Barbara Sullivan, “Breaststroke” (2011), shaped fresco

In “Breaststroke” (2011), a swimmer is represented by her head, part of her upper torso in blue bathing suit, and an arm arched forward. She cuts across the wall, a look of furious determination on her face, her hair swept back, which adds to the dynamic. The woman seems to be swimming for her life. 

In many of Sullivan’s frescoes, the figures are broken into several pieces. Although this is a means to decrease the weight of individual elements (buon fresco, made from wire lathe and two layers of plaster over a wood armature, can be quite heavy), it heightens the visual drama: in “Running Late” the harried woman hurrying off to work splits into four pieces, as if from the momentum of her haste. There’s humor here — her briefcase spills open, a floating frying pan with eggs adds to the amusement — but also a statement about the frenetic pace of life. 

The show’s only overtly political piece, “Monsanto Gray Scale Shopping Cart” (2020), is a reprise of an earlier work, “Shopping Cart” (2009), which hangs directly above it. Sullivan gave the original cart full of brightly colored groceries what one might call an agrochemical corporate makeover. She lays the blame for the lifeless broccoli, bananas, carrots, and other items at the feet of the notorious producer of Roundup.

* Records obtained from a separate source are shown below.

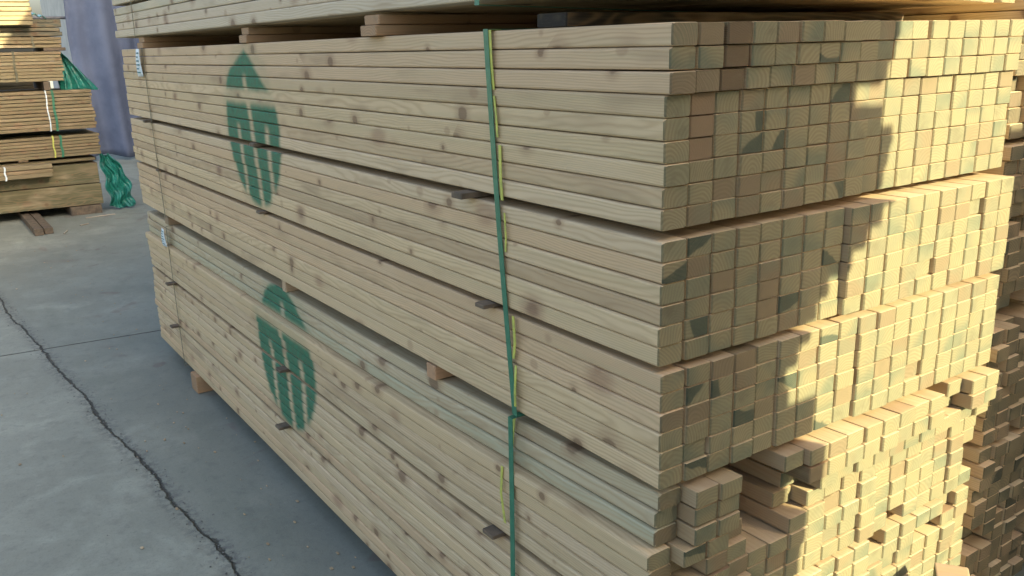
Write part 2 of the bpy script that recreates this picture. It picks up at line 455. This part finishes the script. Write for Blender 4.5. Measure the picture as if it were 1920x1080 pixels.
# ---- lower marked pack: uneven ends, a hole where timbers have been pushed back
H3 = 0.0375; GS = 0.012
col3 = [col_j.gauss(0, 0.007) for _ in range(18)]
def yoff3(ri, li, c, g):
    o = -0.018 + col3[c]*0.35 + g.gauss(0, 0.0022)
    if g.random() < 0.075: o += g.uniform(0.01, 0.05)
    if g.random() < 0.015: o -= g.uniform(0.005, 0.012)
    if c == 0: o = g.gauss(0, 0.005) + (0.012 if ri < 3 else 0.004)
    if c >= 1 and ri < 3: o -= 0.012
    if c >= 7 and ri < 2: o -= 0.016
    if c in (4, 5) and ri < 5 and not (c == 5 and ri == 0): o = 0.32 + g.uniform(-0.02, 0.03)
    if c == 3 and ri in (0, 1, 2): o = 0.12 - 0.03*ri
    if c in (1, 2) and 3 <= ri < 6: o -= 0.008
    if c in (2, 3) and 6 <= ri < 9: o -= 0.010
    if c in (4, 5) and 6 <= ri < 8: o = -0.015
    if (c, ri) in ((14, 0), (14, 1)): o = 0.22
    if c in (6, 7) and ri in (0, 1): o = -0.045
    if c == 6 and ri in (2, 3): o = 0.02
    return o
def xoff3(ri, c, g): return -0.0009*c + g.uniform(-0.0026, 0.0026)*(c == 0) + (0.019 if ri < 3 else (-0.004 if ri in (3, 4) else 0.002))
def sq3(y, z):
    t = min(max(y/1.0, 0), 1); t = t*t*(3-2*t)
    return -0.029*t*(z/0.74)
top3 = 19*H3+2*GS
def tone3(ri, c, g):
    if c == 0 and ri == 2: return (0.41, 0.385, 0.255)
    if c == 0 and ri in (0, 1): return (0.47, 0.40, 0.26)
    if c and g.random() < 0.04: return (0.15, 0.115, 0.065)
    return None
pack_lo = pack("timber_pack", "lowest pale timber pack with round green mark and ragged ends, on bearers over concrete",
     "treated timber packs stacked at the corner", (0, 0, Z3),
     [(top3, 8), (top3-8*H3-GS, 6), (top3-14*H3-2*GS, 5)], H3, 18, LW, LEN-0.02, M_wood_lo, yoff3, xoff3,
     squash=sq3, tone_fn=tone3, seed=23)
# ---- pack on top, only its lower courses are in the picture
ZT = 1.674
def yoff1(ri, li, c, g): return g.gauss(0.03, 0.008)
def xoff1(ri, c, g): return g.uniform(-0.001, 0.001) - 0.002*(3-ri % 5)
def sq1(y, z): return 0.0
top1 = 21*LH+0.03
pack_top = pack("timber_pack", "pale timber pack raised on slats above the marked packs, cut off by picture top",
     "treated timber packs stacked at the corner", (0, 0, ZT),
     [(top1, 9), (top1-9*LH-0.012, 8), (top1-17*LH-0.024, 4)], LH, 18, LW, LEN+0.03, M_wood, yoff1, xoff1, seed=31,
     own_pick=lambda ri, c: c*100+(20-ri), tone_fn=lambda ri, c, g: tuple(k*1.03 for k in pick_tone(g)) if c else (0.53+g.uniform(-.03, .03), 0.47, 0.34))
pack_top.rotation_euler = (0, R(1.25), 0)

# ---- stickers: thin slats between the courses, parts of their pack
def slat(root, y, z, t, x0=-0.022, w=0.042, mat=M_grey, name="spacer_slat", x1=1.10):
    return box(name, x0, x1, y-w/2, y+w/2, z, z+t, mat, root, 0.002)
za = top2-9*LH-G1; zb = top2-15*LH-G1-G2
for y, x0 in ((0.575, -0.034), (1.955, -0.010), (3.44, -0.030)): slat(pack_up, y, za+0.0015, G1-0.003, x0)
for y, x0 in ((0.512, -0.026), (1.945, -0.016), (3.40, -0.010)): slat(pack_up, y, zb+0.0015, G2-0.003, x0, 0.036)
zc = top3-8*H3-GS; zd = top3-14*H3-2*GS
for y, x0 in ((0.52, -0.020), (1.885, -0.022), (3.40, -0.035)): slat(pack_lo, y, zc+0.001-0.029*zc/0.74*(1 if y > 1 else .6), GS-0.002, x0, 0.045)
for y, x0 in ((0.55, -0.020), (1.915, -0.035), (3.43, -0.035)): slat(pack_lo, y, zd+0.001-0.029*zd/0.74*(1 if y > 1 else .6), GS-0.002, x0, 0.045)

# ---- straps, parts of their pack
def loop(y_top, y_bot, H, dx=-0.004, drift=0.0, wig=0.0, xw=1.084, top_z=None):
    pts = []
    n = 22
    for i in range(n+1):
        k = i/n; pts.append((dx - wig*math.sin(k*math.pi*3)*0.003, y_top+(y_bot-y_top)*k + drift*math.sin(k*3.1), H+0.003-(H+0.006)*k))
    pts.insert(0, (0.015, y_top, H+0.003)); pts.insert(0, (xw, y_top, H+0.003))
    pts.append((0.015, y_bot, -0.003)); pts.append((xw, y_bot, -0.003)); pts.append((xw+0.003, (y_bot+y_top)/2, H/2)); pts.append((xw+0.003, y_top, H))
    return pts
ribbon("strap", loop(0.487, 0.418, top2, -0.0045, 0.006), 0.0165, M_strap, pack_up)
ribbon("strap", loop(0.432, 0.452, top3, -0.007, -0.004), 0.0165, M_strap, pack_lo)
ribbon("strap", loop(3.40, 3.372, top2, -0.0045, 0.01), 0.009, M_cord, pack_up)
ribbon("strap", loop(3.372, 3.352, top3-0.034, -0.008, 0.006), 0.009, M_cord, pack_lo)
ribbon("strap", loop(3.50, 3.46, top1, -0.014, 0.006), 0.009, M_cord, pack_top)
ribbon("strap", loop(0.50, 0.50, top1, -0.014, 0.0), 0.0165, M_strap, pack_top)
def yell(root, pts, w=0.008): ribbon("strap_tail", pts, w, M_yellow, root)
def P2(y, z, x=-0.003): return (x, y, z-Z2)
yell(pack_up, [(0.02, .474, top2+.0015), P2(.474, 1.6245), P2(.472, 1.56), P2(.468, 1.512, -.002)])
yell(pack_up, [P2(.466, 1.500), P2(.460, 1.46), P2(.458, 1.42)], 0.006)
yell(pack_up, [P2(.450, 1.405), P2(.446, 1.34, -.006), P2(.447, 1.295)], 0.009)
yell(pack_up, [P2(.440, 1.270), P2(.437, 1.22), P2(.440, 1.19)], 0.005)
yell(pack_up, [P2(.418, 1.058), P2(.414, 1.00), P2(.420, .965)], 0.008)
yell(pack_up, [P2(.412, .952, -.003), P2(.405, .93, -.010), P2(.408, .89, -.010), P2(.415, .862, -.005), P2(.420, .843, -.002)], 0.007)
def P3(y, z, x=-0.004): return (x, y, z-Z3)
yell(pack_lo, [P3(.447, .822, .014), P3(.455, .76, .012), P3(.462, .70, .010)], 0.009)
yell(pack_lo, [P3(.468, .70, -.008), P3(.476, .63, -.008), P3(.466, .56, -.006)], 0.008)

# ---- paper tags
def paper(root, y, z, w, h, tilt):
    o = grid_mesh("paper_tag", 6, 8, lambda u, v: (-0.010-0.006*math.sin(v*2.6+u), y+w/2-w*u+tilt*v*h, z-h*v), M_tag, root, 0.0006)
    for k in range(6):
        f = 0.12+k*0.14; ww = (0.75, 0.5, 0.62, 0.7, 0.4, 0.6)[k]
        grid_mesh("print_line", 2, 1, lambda u, v: (-0.0118-0.006*math.sin((f+0.05*v)*2.6+u*ww), y+w/2-w*(0.12+u*ww)+tilt*f*h, z-h*(f+0.055*v)), M_ink, o, 0.0003)
paper(pack_up, 3.455, top2-0.002, 0.085, 0.125, 0.10)
paper(pack_lo, 3.425, top3-0.050, 0.062, 0.090, 0.05)

# ------------------------------------------------------------------ bearers: loose lengths under and between the packs
M_bear = wood("bearer_wood", axis=0, endpatch=0.0, knots=0.6, green=0.0)
def bearer(x0, x1, y, w, z0, z1, label, group, tone=(0.47, 0.32, 0.19)):
    root = empty("bearer", ((x0+x1)/2, y, z0), label, "bearer", group)
    b = Boards(); b.add(-w/2, w/2, -(x1-x0)/2, (x1-x0)/2, 0, z1-z0, tone, rnd3(rng), 0.003, axis=0)
    o = link("timber_length", b.mesh("bearer"), root, M_bear)
    return root
def bearer1(x0, x1, y, w, z0, z1, label, group, tone=(0.40, 0.25, 0.14), mat=None, rz=0.0):
    b = Boards(); b.add(-w/2, w/2, -(x1-x0)/2, (x1-x0)/2, 0, z1-z0, tone, rnd3(rng), 0.003, axis=0)
    o = link("bearer", b.mesh("bearer"), None, mat or M_bear); o.location = ((x0+x1)/2, y, z0); o.rotation_euler = (0, 0, rz)
    tag(o, label, "bearer", group); return o
ztop = Z2+top2
GB = "bearers between the packs"
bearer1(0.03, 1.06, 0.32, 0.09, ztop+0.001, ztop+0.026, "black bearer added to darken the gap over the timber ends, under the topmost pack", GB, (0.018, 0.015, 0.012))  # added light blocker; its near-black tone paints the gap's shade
for (y, w, nm, xs) in ((0.985, 0.085, "nearest", -0.012), (1.965, 0.075, "middle", 0.004), (3.44, 0.11, "farthest", 0.002)):
    bearer1(xs-0.004, 1.07, y, w, ztop+0.001, ztop+0.0255, f"lower slat of the {nm} pair on the upper marked pack", GB)
    bearer1(xs+0.004, 1.07, y-0.006, w*0.92, ztop+0.0265, ztop+0.049, f"upper slat of the {nm} pair, right under the topmost pack", GB)
bearer1(0.006, 1.06, 0.80, 0.045, Z3+top3-0.024, Z2-0.003, "reddish bearer between the two marked packs, nearest the green strap", GB, (0.50, 0.30, 0.17))
bearer1(0.018, 1.06, 1.85, 0.035, Z3+top3-0.031, Z2-0.003, "pale bearer between the two marked packs, just above the lower green mark", GB, (0.52, 0.38, 0.24))
bearer1(0.010, 1.06, 3.42, 0.07, Z3+top3-0.031, Z2-0.003, "bearer in the gap between the two marked packs, at the far tag", GB, (0.30, 0.21, 0.13))
for y, nm in ((3.19, "at its far end"), (0.62, "at its near end"), (1.9, "under its middle")):
    bearer1(-0.012 if y > 3 else 0.16, 1.07, y, 0.10, 0.002, Z3-0.002, f"square bearer on the concrete under the lowest marked pack, {nm}", "bearers on the ground")

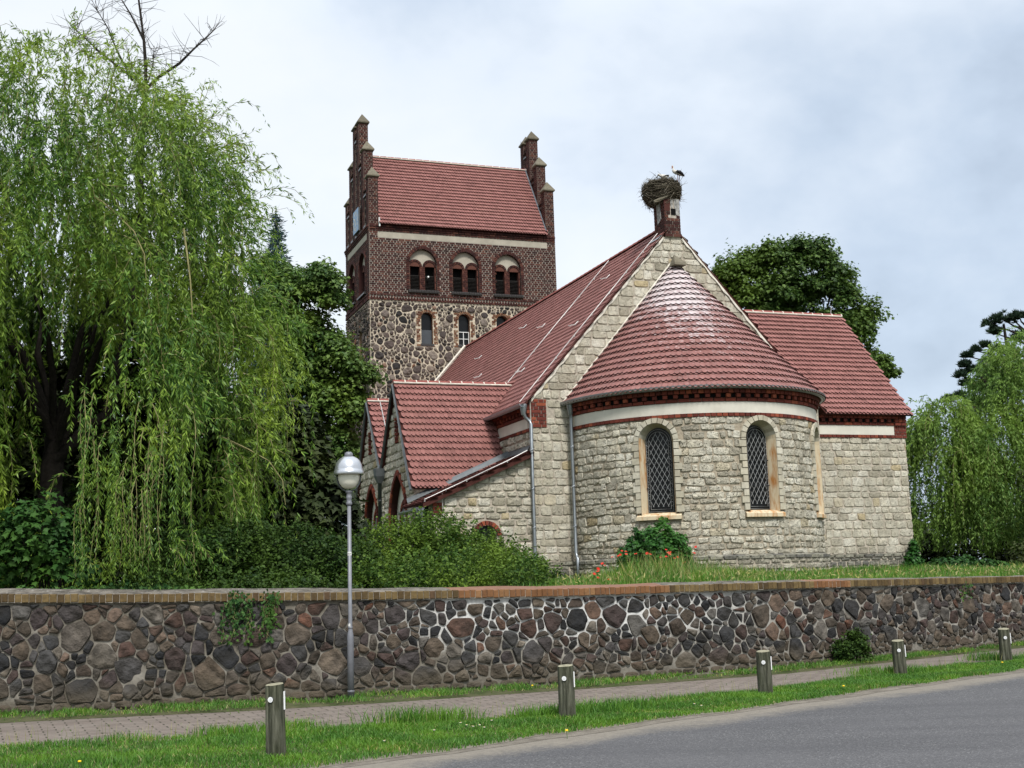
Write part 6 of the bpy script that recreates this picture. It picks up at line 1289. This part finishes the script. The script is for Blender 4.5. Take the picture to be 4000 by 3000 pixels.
hs = hash2(x, y); tall = np.clip(hash2(x * 1.9 + 5, y * 1.6), 0, 1); edge = np.clip((f - .78) * 5, 0, 1); h = RNG.uniform(.028, .07, n) * (1 + .5 * hs) + .09 * tall ** 2 * edge * RNG.random(n) + .015 * edge; thin = RNG.random(n) < np.where(f < .12, .35 + 4.5 * f, 1)
mb = MB(); P = np.stack([x, y, -.026 + .012 * np.sin(pi * f)], 1)[thin]; hh = h[thin]; ww = RNG.uniform(.003, .0065, len(hh)); dryp = RNG.random(len(hh)) < .05 + .22 * np.clip(hash2(P[:, 0] * 1.3 + 2, P[:, 1] * 1.7), 0, 1); blades(mb, P[~dryp], hh[~dryp], ww[~dryp], 'grass', .6); blades(mb, P[dryp], hh[dryp] * .8, ww[dryp], 'drygrass', .9)
for bx, by, q in [(-1.35, 14.35, .22), (-.9, 14.55, .18), (.3, 14.7, .16), (.85, 14.9, .18), (1.3, 15.3, .15), (5.3, 18.9, .15), (5.9, 19.0, .14), (-3.2, 13.9, .12), (7.8, 20.9, .18), (-2.6, 14.2, .12)]:
    k = 420; Pp = np.stack([bx + .22 * RNG.normal(size=k), by + .10 * RNG.normal(size=k), np.zeros(k)], 1); blades(mb, Pp, RNG.uniform(.4, 1.1, k) * q, RNG.uniform(.003, .006, k), 'grass', .55)
n = 420; x = RNG.uniform(-6, 10, n); y = np.array([ny_(q) for q in x]) - RNG.uniform(0, .25, n); blades(mb, np.stack([x, y, 0 * x], 1), RNG.uniform(.12, .26, n), np.full(n, .0022), 'drygrass', .3)
tag(kind(mb.build('verge_grass'), 'stuff'), 'bright green mown grass on the verge between path and road', 'grass')
mb = MB(); n = 30000; x = RNG.uniform(-9, 12, n); f = RNG.random(n); a = np.array([fy_(q) for q in x]); b = np.array([wy(q) for q in x]) - .06; y = a + (b - a) * f; dens = np.clip(.55 + .9 * hash2(x * 2.2, y * 1.5 + 9), 0.05, 1); k = RNG.random(n) < dens; P = np.stack([x, y, 0 * x + .01], 1)[k]; dry = RNG.random(len(P)) < .22; hh = RNG.uniform(.015, .06, len(P)) * (.7 + dens[k]); ww = RNG.uniform(.003, .0065, len(P))
blades(mb, P[~dry], hh[~dry], ww[~dry], 'grass', .8); blades(mb, P[dry], hh[dry] * .7, ww[dry], 'drygrass', 1.2)
n = 900; x = RNG.uniform(-7, 9, n); y = np.array([ny_(q) + (fy_(q) - ny_(q)) * RNG.random() ** 2 for q in x]); cl = hash2(x * 3, y * 3) > .35; blades(mb, np.stack([x, y, 0 * x], 1)[cl], RNG.uniform(.015, .05, cl.sum()), np.full(cl.sum(), .004), 'grass', .9)
tag(kind(mb.build('wall_foot_grass'), 'stuff'), 'patchy grass and weeds along the foot of the fieldstone wall', 'grass')
mb = MB(); n = 60000; x = RNG.uniform(-1.5, 17, n); tt = RNG.uniform(.28, 9.0, n) ** 1.0; y = np.array([wy(q) for q in x]) + tt
def inpoly_church(x, y):
    u = (x - CX) * CO + (y - CY) * SI; v = -(x - CX) * SI + (y - CY) * CO; return ((np.hypot(u - UA, v) < 3.2) & (v < .2)) | ((v > -.02) & (u > -6.5) & (u < 3.9)) | ((v > .5) & (u > 2) & (u < 7.15))
k = ~inpoly_church(x, y); x, y, tt = x[k], y[k], tt[k]; z = np.array([ground_z(p, q) for p, q in zip(x, y)])
pop = np.exp(-((x - 2.9) / 1.4) ** 2) * np.exp(-((y - 23.4) / 1.5) ** 2); hgt = .08 + .11 * np.clip(hash2(x, y), 0, 1) + .44 * pop * (x > .2); h = hgt * RNG.uniform(.55, 1.3, len(x)); dry = RNG.random(len(x)) < .16 + .3 * pop
blades(mb, np.stack([x, y, z], 1)[~dry], h[~dry], RNG.uniform(.005, .010, (~dry).sum()), 'grass', .4); blades(mb, np.stack([x, y, z], 1)[dry], h[dry] * 1.1, RNG.uniform(.004, .007, dry.sum()), 'drygrass', .4)
# barley-like seed heads nodding along the coping
n = 900; x = RNG.uniform(.6, 13, n); y = np.array([wy(q) for q in x]) + RNG.uniform(.5, 2.2, n); z = np.array([ground_z(p, q) for p, q in zip(x, y)]) + RNG.uniform(.06, .24, n); D = nrm(np.stack([RNG.normal(size=n), .5 * RNG.normal(size=n), .9 + .4 * RNG.normal(size=n)], 1)); leaf_quads(mb, np.stack([x, y, z], 1), D, RNG.uniform(.06, .11, n), np.full(n, .022), 'drygrass')
tag(kind(mb.build('tall_meadow_grass'), 'stuff'), 'tall seeding wild grass in the churchyard between coping and apse', 'grass')
# ---- poppies
def zr4(x, y): return ((2100 + x / 2.074) * 2212 / 4000, (1500 + y / 2.074) * 2212 / 4000)
pp = [(605, 1405, 24.4), (655, 1395, 24.5), (670, 1385, 24.6), (683, 1355, 24.7), (715, 1360, 24.6), (718, 1382, 24.4), (795, 1380, 24.5), (888, 1375, 24.5), (910, 1382, 24.3), (995, 1408, 24.2), (1040, 1345, 24.6), (1058, 1368, 24.5), (1078, 1366, 24.4), (1068, 1382, 24.3), (1042, 1402, 24.2), (1108, 1415, 24.2), (1133, 1405, 24.4), (1190, 1452, 23.6), (1282, 1322, 24.8), (1268, 1373, 24.4), (525, 1458, 23.8), (545, 1473, 23.7), (490, 1500, 23.2), (490, 1522, 22.9), (458, 1542, 22.8), (490, 1573, 22.4), (577, 1588, 22.2)]
pr_ = None
for x, y, Yd in pp:
    p = px(*zr4(x, y), Yd); gz = ground_z(p[0], p[1])
    if pr_ is None:
        t = thing('poppy', 'red poppy flower among the tall grass in front of the apse', 'flower', p, 0, 'red poppies in the tall grass by the apse'); mb = MB()
        for k in range(5):
            a = k * 2 * pi / 5; c, s_ = math.cos(a), math.sin(a); q = [(0, 0, 0), (.034, -.024, .010), (.046, 0, .028), (.034, .024, .010)]; mb.add([(u * c - v * s_, u * s_ + v * c, w_) for u, v, w_ in q], [(0, 1, 2, 3)], 'poppy')
        mb.build('petals', t); mb = MB(); mb.tube([(0, 0, 0), (.01, .01, -.2), (.0, .02, -.45)], .005, 'stem', 4); mb.build('stem', t); pr_ = t
    else:
        t = copy_tree(pr_); t.location = tuple(q * SC for q in p)
    t.rotation_euler = (R_(random.uniform(15, 60)), R_(random.uniform(-15, 15)), random.uniform(-.6, .6)); s_ = random.uniform(.55, .8); t.scale = (s_,) * 3
fl = None
for i, (x, y) in enumerate([(1224, 1578), (172, 1645), (1150, 1481), (2165, 1431), (1822, 1482)]):
    p = px(x, y, 1); d = Vector(p) - Vector((0, 0, EYE)); t_ = -(EYE - .05) / d.z; q = Vector((0, 0, EYE)) + d * t_
    if fl is None:
        t = thing('dandelion', 'yellow dandelion flower in the verge grass', 'flower', tuple(q), 0, 'yellow dandelions in the verge'); mb = MB(); mb.lathe([(0, .012), (.012, .010), (.019, .0), (.010, -.006), (0, -.008)], 'yellow', 10); mb.build('flower_head', t, True); mb = MB(); mb.tube([(0, 0, -.006), (.005, 0, -.09)], .003, 'stem', 4); mb.build('stem', t); fl = t
    else: t = copy_tree(fl); t.location = tuple(c * SC for c in q)

fl = None
for x, y in [(995, 1561), (1008, 1566), (1022, 1569), (1036, 1566), (1046, 1571), (1062, 1556), (938, 1577), (1500, 1520), (1515, 1524), (830, 1600)]:
    p = px(x, y, 1); d = Vector(p) - Vector((0, 0, EYE)); t_ = -(EYE - .045) / d.z; q = Vector((0, 0, EYE)) + d * t_
    if fl is None:
        t = thing('daisy', 'tiny white daisy in the mown grass of the verge', 'flower', tuple(q), 0, 'white daisies in the verge grass'); mb = MB(); mb.lathe([(.014, .004), (.012, -.003), (0, -.006)], 'daisy', 10); mb.build('petals', t, True); mb = MB(); mb.lathe([(0, .008), (.005, .004), (.006, -.002)], 'yellow', 8); mb.build('flower_head', t); mb = MB(); mb.tube([(0, 0, -.005), (.004, 0, -.06)], .002, 'stem', 4); mb.build('stem', t); fl = t
    else: t = copy_tree(fl); t.location = tuple(c * SC for c in q)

Barbara Sullivan, “Shopping Cart” (2009) and “Monsanto Gray Scale Shopping Cart” (2020), shaped frescos
Barbara Sullivan, 12 portraits from Nasty Maine Women Artists series (2016), oil on canvas

One wall of the exhibition space is devoted to an assortment of Sullivan’s oil paintings. Among them is a block of 12 small portraits from her Nasty Maine Women Artists series, inspired by the insult (“nasty woman”) that Trump hurled at Hillary Clinton during their debate in October 2016. The friendly visages of Katherine Bradford, Lois Dodd, Dozier Bell, Lauren Fensterstock, and their compatriots belie their “nastiness” — or brazenly embrace it. 

The wall also features several self-portraits of Sullivan engaged in various everyday activities: Q-tipping her ears, brushing her teeth, applying lipstick. The tongue-in-cheek approach to these works morphs into a statement on women’s health in four 1994 portraits showing her getting a mammogram. Whatever Sullivan’s intention, it’s not hard to find a political subtext in these works at this moment when women’s rights around their own bodies are under attack.

Currently on view at the Caldbeck Gallery in Rockland, Maine, is a selection of more recent frescoes in conjunction with the retrospective. The exhibition includes a group of small houses, an Eames armchair, a sink, and various articles of clothing, including a kilt, all frescos. Once again, Sullivan’s art proves at once accessible and disarming while offering a reminder that the world we live in is composed of objects that both provoke and define us. 

Barbara Sullivan, detail from “Beauty, Beauty” (2004), shaped fresco installation
Barbara Sullivan, “Monhegan Lamp” (2019), shaped fresco
Barbara Sullivan, “Kilt” (2022), shaped fresco (courtesy Caldbeck Gallery)

Barbara Sullivan—Forty Plus Years: A Retrospective continues at Emery Community Arts Center, University of Maine at Farmington (111 South Street, Farmington, Maine), through November 10. The exhibition was organized by the artist.

Barbara Sullivan: Selected Work continues at Caldbeck Gallery (12 Elm Street, Rockland, Maine) through December 21. The exhibition was organized by the gallery.